The writeup is vague enough that it is hard to know whether it is describing a real, specific executive action or simply reframing a broader policy shift. The key phrase is:

“Trump’s intervention resolved the standoff…”

That could mean several very different things:

  1. A direct executive order.
  2. White House pressure on the FDA.
  3. Appointment or removal of officials.
  4. A policy memo changing enforcement priorities.
  5. Simply declining to enforce or defend stricter rules.

The article never specifies which happened, and that omission matters.

A few things stand out as potentially misleading or incomplete:

  • It says the FDA commissioner “stepped down in protest,” but does not name the commissioner.
  • It does not identify the specific vaping rule, docket, or regulation involved.
  • It does not say whether the action was:
    • a formal rule change,
    • enforcement discretion,
    • litigation settlement,
    • PMTA authorization issue,
    • or flavored cartridge guidance.
  • It implies direct causation between donations and policy outcome without documenting the mechanism.
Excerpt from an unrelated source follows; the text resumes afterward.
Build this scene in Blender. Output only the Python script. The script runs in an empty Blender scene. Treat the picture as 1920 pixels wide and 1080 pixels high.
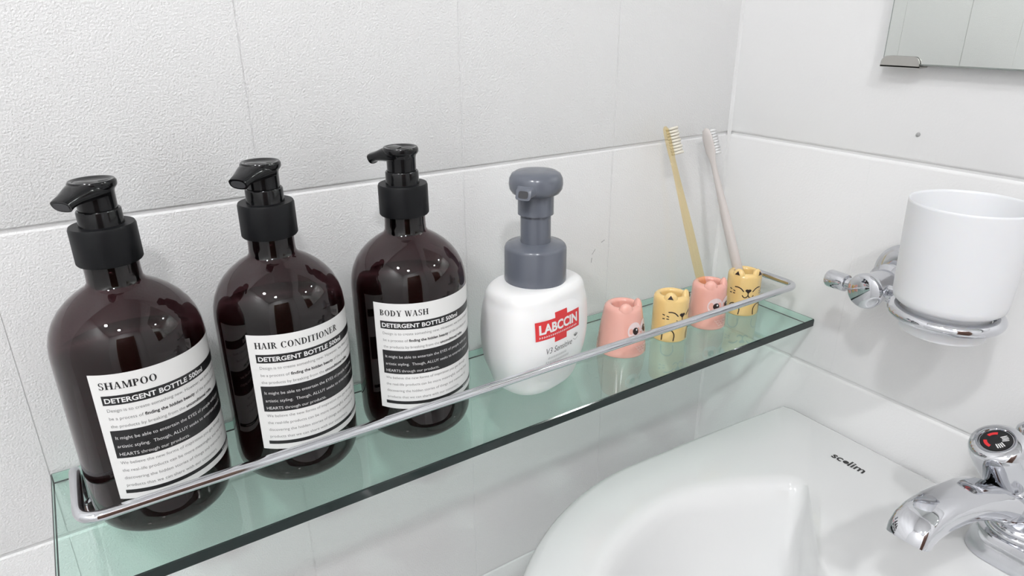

Historically, under Donald Trump there actually were mixed signals on vaping:

  • Around 2019, after the EVALI lung injury scare and youth vaping concerns, Trump publicly discussed strong flavor bans.
  • Later, the administration backed away from a full prohibition and implemented narrower restrictions, mainly targeting cartridge-based flavored products while leaving open-tank systems more available.
  • Tobacco companies like Altria and British American Tobacco generally favored regulations that smaller vape companies could not easily survive, because large firms could absorb compliance costs.

So the reality was often more nuanced than “Trump helped Big Tobacco.” In some cases:

  • strict FDA regulation actually benefited large tobacco firms,
  • while hurting small independent vape shops and e-liquid makers.

That is why the article feels incomplete: it collapses several competing interests into one simplified narrative.

The most important missing detail is:
What exact action did Trump take?

Without that, you cannot evaluate:

  • whether it was pro-tobacco,
  • pro-vaping,
  • anti-youth vaping,
  • anti-small-business,
  • or simply deregulatory.

A credible article would normally include:

  • the FDA rule number or guidance,
  • the commissioner’s name,
  • dates,
  • specific companies involved,
  • and quotations from the White House or FDA.

This one reads more like a politically framed summary than a fully sourced policy analysis.